BEGIN DATA SEGMENT

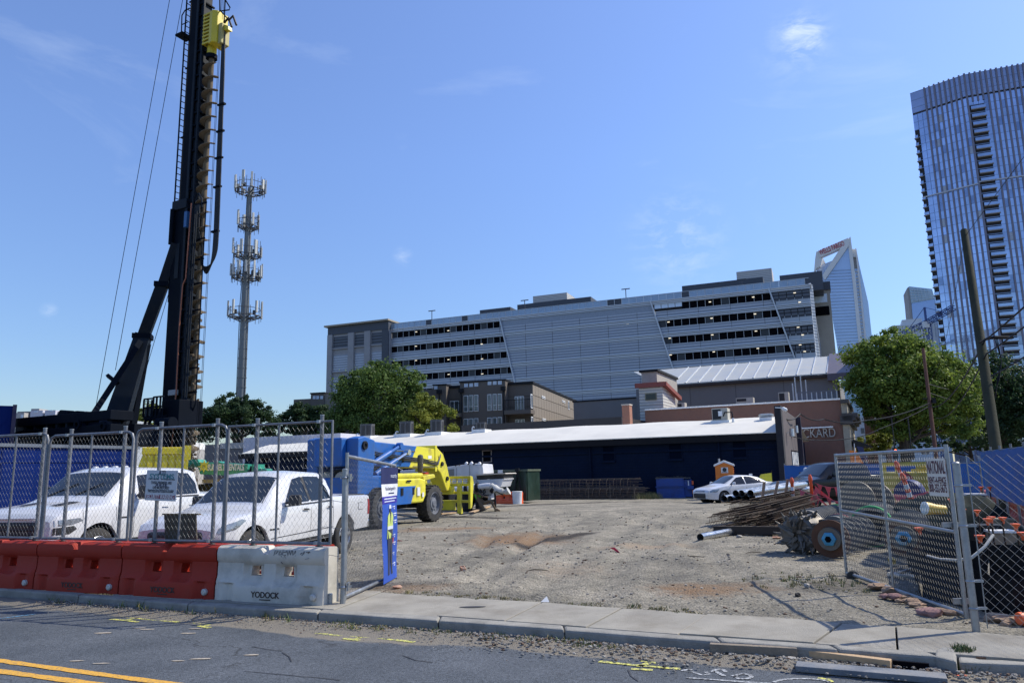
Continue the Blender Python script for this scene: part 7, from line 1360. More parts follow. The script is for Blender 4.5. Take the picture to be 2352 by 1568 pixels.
for i,(dy,dzz,lab)in enumerate(((0,.38,'long rebar cage by the navy wall, front lower one of the bundle'),(.8,.40,'long rebar cage by the navy wall, rear lower one nearest the wall'),(.4,1.0,'long rusty-topped rebar cage lying on top of the bundle by the navy wall'))):
 o=V((.42,.9,0))*dy+V((0,0,dzz));e=(pb_-pa).normalized();cage('rebar_cage',lab,pa+o+e*(.9 if i==2 else 0),pb_+o-e*(.3*i),.36,10,.5,rb2,.021,.017,'rebar cages along the navy wall')
tl=MB()
for i in range(36):s=rnd.random();o=pa.lerp(pb_,s)+V((.4,.9,0))*rnd.uniform(-.5,1.3);tl.tube([o+V((0,0,.1)),o+V((rnd.uniform(-.5,.5),rnd.uniform(-.3,.3),.12+.2*rnd.random()))],.015,4)
tl.build('rebar_offcuts',rb2,kind='stuff')
for px in(1102+0,):pass
for i,px in enumerate((1249,1294,1338,1399,1457)):
 a=at((1900+(448,625,775,962,1168)[i]*.4464)/1.6633,1108+i*1,50.5-i*.5);t=MB().cyl((0,0,-1.1),(0,0,-.06),.012,n=5).cyl((0,0,-.06),(0,0,.0),.03,n=6).build('stake',mat('grey stake',(.10,.09,.08),.9));t.location=a;tag(t,'thin stake standing behind the rebar bundle, '+('leftmost','second from the left','middle one','fourth from the left','rightmost')[i]+' of five','stake')
bdm=mat('dumpster blue',(.010,.055,.27),.45,0,.1,1,dirt=((.02,.035,.09),.6,1.5));p=gnd(1509,1143);p2=gnd(1577,1143.5);ang=math.degrees(math.atan2(p2.y-p.y,p2.x-p.x));ang=-12;DFr=Fr((p.x,p.y,p.z),ang);t=frthing(DFr,'blue_dumpster','blue front-load dumpster with black ribbed lid beside the navy wall','dumpster');W_=DFr.sz(1572,1120)[0];zt=DFr.sz(1512,1098)[1]
MB().prism([(-.0,.05),(W_,.05),(W_,zt-.0),(0,zt)],0,1.5).build('body',bdm,t,bevel=.02);MB().box(W_+.003,W_+.5,.1,1.4,.05,zt-.1).build('side_end',bdm,t,bevel=.02)
MB().box(-.05,W_+.05,-.06,-.003,zt-.62,zt-.52).box(-.05,W_+.05,-.05,-.003,0,.12).build('band',bdm,t)
MB().prism([(-.0,zt-.55),(.28,zt-.03),(W_-.1,zt-.03),(W_+.02,zt-.55)],-.10,-.003).build('front_chute',bdm,t,bevel=.01)
for i in range(9):a=i/9*(W_+.2);MB().box(a,a+(W_+.2)/9-.04,-.05,1.5,zt+.003,zt+.10+.03*math.sin(i*1.3)).build('lid_rib',black,t,bevel=.015)
MB().box(-.05,W_+.45,-.07,1.55,zt-.03,zt+.02).build('lid',mat('weathered lid',(.10,.10,.11),.7,0,.3,3),t)
MB().box(W_+.2,W_+.62,-.15,.1,zt*.42,zt*.60).build('fork_pocket',bdm,t);MB().box(W_+.25,W_+.32,.06,.098,zt*.55,zt*.85).build('sticker',whp,t);
for z in(zt*.65,.25):MB().box(W_+.5,W_+.62,.02,.09,z,z+.25).build('reflector',mat('orange reflector',(.7,.12,.04)),t)
po=mat('orange plastic',(.74,.21,.025),.5,0,.05,2,dirt=((.35,.12,.04),.35,2));PF=Fr((at(1642,1066,46).x,46,G(46)),-16);t=frthing(PF,'portable_toilet','orange portable toilet with a white gabled roof behind the white sedan','portable toilet');x1=PF.sz(1684,1070)[0];ZP=lambda x,y:((2600+x*.287)/1.6633,(1700+y*.287)/1.6633);zt=PF.sz(*ZP(470,275))[1];zp=PF.sz(*ZP(585,200))[1]
zp=zt+(zp-zt)*.75;MB().prism([(0,0),(x1,0),(x1,zt),(x1/2,zp-.04),(0,zt)],0,1.15).build('cabin',po,t,bevel=.03)
arch=[(x1*.14,.15),(x1*.86,.15),(x1*.86,zt-.3)]+[(x1*(.5+.36*math.cos(math.radians(a))),zt-.3+.26*math.sin(math.radians(a)))for a in range(0,181,15)];MB().prism(arch,-.035,-.003).build('door',po,t,bevel=.01)
arch2=[(x1*.24,.3),(x1*.76,.3),(x1*.76,zt-.35)]+[(x1*(.5+.26*math.cos(math.radians(a))),zt-.35+.18*math.sin(math.radians(a)))for a in range(0,181,20)];MB().prism(arch2,-.055,-.037).build('door_panel',mat('darker orange panel',(.62,.17,.02),.5),t,bevel=.012)
for z in(.5,1.0,1.5):MB().box(.06,x1*.13,-.05,-.003,z,z+.18).build('hinge',po,t)
for i in range(3):MB().box(x1+.003,x1+.03,.1,1.05,zt-.2-i*.13,zt-.13-i*.13).build('side_vent',po,t)
MB().box(x1+.003,x1+.02,.12,1.0,.2,zt-.6).build('side_panel',po,t)
MB().prism([(-.08,zt-.05),(x1/2,zp-.05),(x1+.08,zt-.05),(x1+.08,zt+.07),(x1/2,zp+.09),(-.08,zt+.07)],-.1,1.25).build('roof',white,t,bevel=.03);MB().cyl((.25,.9,zt),(.25,.9,zp+.2),.06,n=8).build('vent_pipe',lgrey,t)
(xa,z1),(xb,z0)=PF.sz(*ZP(537,295)),PF.sz(*ZP(635,367));MB().box(xa,xb,-.07,-.057,z0,z1).build('sign_plate',whp,t);MB().lathe(((xa+xb)/2,-.072,(z0+z1)/2+.03),(0,-1,0),[((xb-xa)*.3,0),((xb-xa)*.3,.004),((xb-xa)*.25,.004),((xb-xa)*.25,0)],20).build('logo_ring',dgp,t);MB().beam((xa+.08,-.08,(z0+z1)/2-.04),(xb-.08,-.08,(z0+z1)/2+.1),.03,.006).build('logo_slash',dgp,t)
MB().box(xa+.05,xb-.05,-.075,-.0715,z0+.04,z0+.08).build('small_print',dgp,t)
a=at(1742,1090,43);t=thing('barrow_tray','small yellow panel with thin bars poking above the white sedan roof','sign',(a.x,43,a.z-.6));MB().prism([(-.1,.2),(.75,.2),(.8,.7),(.15,.62)],0,.05).build('panel',tyl,t);MB().beam((-1.3,0,.55),(-.1,0,.5),.03).beam((-1.35,0,.1),(-1.35,0,.7),.04).beam((.78,0,.2),(.78,0,.85),.04).box(-1.2,-1.0,-.01,.01,.45,.55).build('bars',blackm,t)
pw_m=mat('white car paint',(.60,.61,.64),.28,0,.02,1,coat=.6,dirt=((.42,.40,.37),.38,1.6),rvar=.06);bk_m=mat('black car paint',(.003,.004,.008),.25,0,.05,1,coat=.3,spec=.25,rvar=.04);trim=mat('black plastic trim',(.02,.02,.022),.6);lens=mat('headlamp lens',(.25,.27,.30),.12,.4,.3,9,spec=.9);redl=mat('tail lamp lens',(.30,.01,.015),.2);tyre=mat('tyre rubber',(.018,.018,.019),.85,0,.2,8,dirt=((.09,.08,.07),.5,5));alloy=mat('silver alloy',(.45,.46,.48),.3,.8,.06,6);wellm=mat('wheel well lining',(.008,.008,.009),.95);seamm=mat('panel gap',(.03,.03,.035),.8);wglass=mat('windscreen glass',(.020,.027,.036),.06,.0,.15,1.5,spec=.7,rvar=.01)
class Body:
 """lofted car shell; stations (x, z_bottom, z_belt, z_top, w_low, w_belt, w_top)"""
 def __init__(s,st,wheels,rw):
  s.st=st;s.wheels=wheels;s.rw=rw;x0,x1=st[0][0],st[-1][0];xs=set(a[0]for a in st);n=60
  for i in range(n+1):xs.add(x0+(x1-x0)*i/n)
  for wx in wheels:
   for k in range(15):xs.add(wx+rw*1.001*math.cos(math.pi*k/14))
  s.xs=sorted(x for x in xs if x0<=x<=x1);out=[s.xs[0]]
  for x in s.xs[1:]:
   if x-out[-1]>.008:out.append(x)
  s.xs=out
 def P(s,x,k):
  st=s.st
  for a,b in zip(st,st[1:]):
   if x<=b[0]+1e-9:t=(x-a[0])/(b[0]-a[0])if b[0]>a[0]else 0;return a[k]+(b[k]-a[k])*t
  return st[-1][k]
 def zb(s,x):
  z=s.P(x,1)
  for wx,wz in s.wheels.items():
   d=s.rw**2-(x-wx)**2
   if d>0:z=max(z,wz+math.sqrt(d))
  return z
 def half(s,x):
  zb,zl,zt,wl,wb,wt=s.zb(x),s.P(x,2),s.P(x,3),s.P(x,4),s.P(x,5),s.P(x,6);lo=s.P(x,1)
  zm=lambda z:max(z,zb+.004*(z/2));g=zt-zl
  return[(0,zb),(wl*.7,zb),(wl*.97,zm(zb+.012)),(wl,zm(lo+.16)),(wl*1.0+(wb-wl)*.4+.012,zm(lo+(zl-lo)*.5)),(wb+.012,zm(zl-(zl-lo)*.24)),(wb,zm(zl-.05)),(wb*.985,zm(zl)),(wb*.975+(wt-wb*.975)*.5,zl+g*.5),(wt,max(zl,zt-min(.05,g*.4))),(wt*.90,zt-min(.012,g*.1)),(wt*.5,zt+.012),(0,zt+.018)]
 def build(s,par,m):
  rings=[]
  for x in s.xs:h=s.half(x);rings.append([(x,-y,z)for y,z in h]+[(x,y,z)for y,z in h[-2:0:-1]])
  n=len(rings[0]);v=[p for r in rings for p in r];f=[(i*n+j,i*n+(j+1)%n,(i+1)*n+(j+1)%n,(i+1)*n+j)for i in range(len(rings)-1)for j in range(n)];f+=[tuple(range(n)),tuple(range(len(v)-1,len(v)-n-1,-1))]
  mb=MB();mb.add(v,f);return mb.build('body',m,par,smooth=32)
 def sy(s,x,z):
  h=s.half(x)
  for(y0,z0),(y1,z1)in zip(h[2:10],h[3:11]):
   if z0<=z<=z1+1e-6 and z1>z0:return y0+(y1-y0)*(z-z0)/(z1-z0)
  return h[7][0]
 def patch(s,name,poly,m,par,side,lift=.006,smooth=False,nx=8):
  """polygon in side view, draped on the flank: split in vertical strips"""
  xs=[p[0]for p in poly];x0,x1=min(xs),max(xs);cuts=sorted(set([x0+(x1-x0)*i/nx for i in range(nx+1)]+xs));mb=MB()
  def span(x):
   zz=[]
   for i in range(len(poly)):
    (a,b),(c,d)=poly[i],poly[(i+1)%len(poly)]
    if min(a,c)-1e-9<=x<=max(a,c)+1e-9:
     if abs(a-c)<1e-9:zz+=[b,d]
     else:zz.append(b+(d-b)*(x-a)/(c-a))
   return(min(zz),max(zz))if zz else None
  cols=[]
  for x in cuts:
   sp_=span(x)
   if sp_:cols.append([(x,side*(s.sy(x,sp_[0]+(sp_[1]-sp_[0])*k/4)+lift),sp_[0]+(sp_[1]-sp_[0])*k/4)for k in range(5)])
  v=[p for c in cols for p in c];f=[(i*5+k,i*5+k+1,(i+1)*5+k+1,(i+1)*5+k)for i in range(len(cols)-1)for k in range(4)];mb.add(v,f);return mb.build(name,m,par,smooth=smooth)
 def top(s,name,x0,x1,f0,f1,m,par,lift=.008,nx=8,ny=8,yo=0):
  mb=MB();v=[]
  for i in range(nx+1):
   x=x0+(x1-x0)*i/nx;wt=s.P(x,6);zt=s.P(x,3);g=f0+(f1-f0)*i/nx
   for j in range(ny+1):u=-1+2*j/ny;y=u*g*wt+yo;q=abs(y/wt);v.append((x,y,zt+.018-(.006*(q/.5)if q<.5 else.006+.024*((q-.5)/.4))-(.05*max(0,(q-.9)/.1))+lift))
  mb.add(v,[(i*(ny+1)+j,i*(ny+1)+j+1,(i+1)*(ny+1)+j+1,(i+1)*(ny+1)+j)for i in range(nx)for j in range(ny)]);return mb.build(name,m,par,smooth='all')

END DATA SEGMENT

> **WHAT THE TASK ASKS**
Using the listing above, list every line in which the string "from" occurs.

> **REPLY**
Continue the Blender Python script for this scene: part 7, from line 1360. More parts follow. The script is for Blender 4.5. Take the picture to be 2352 by 1568 pixels.
 a=at((1900+(448,625,775,962,1168)[i]*.4464)/1.6633,1108+i*1,50.5-i*.5);t=MB().cyl((0,0,-1.1),(0,0,-.06),.012,n=5).cyl((0,0,-.06),(0,0,.0),.03,n=6).build('stake',mat('grey stake',(.10,.09,.08),.9));t.location=a;tag(t,'thin stake standing behind the rebar bundle, '+('leftmost','second from the left','middle one','fourth from the left','rightmost')[i]+' of five','stake')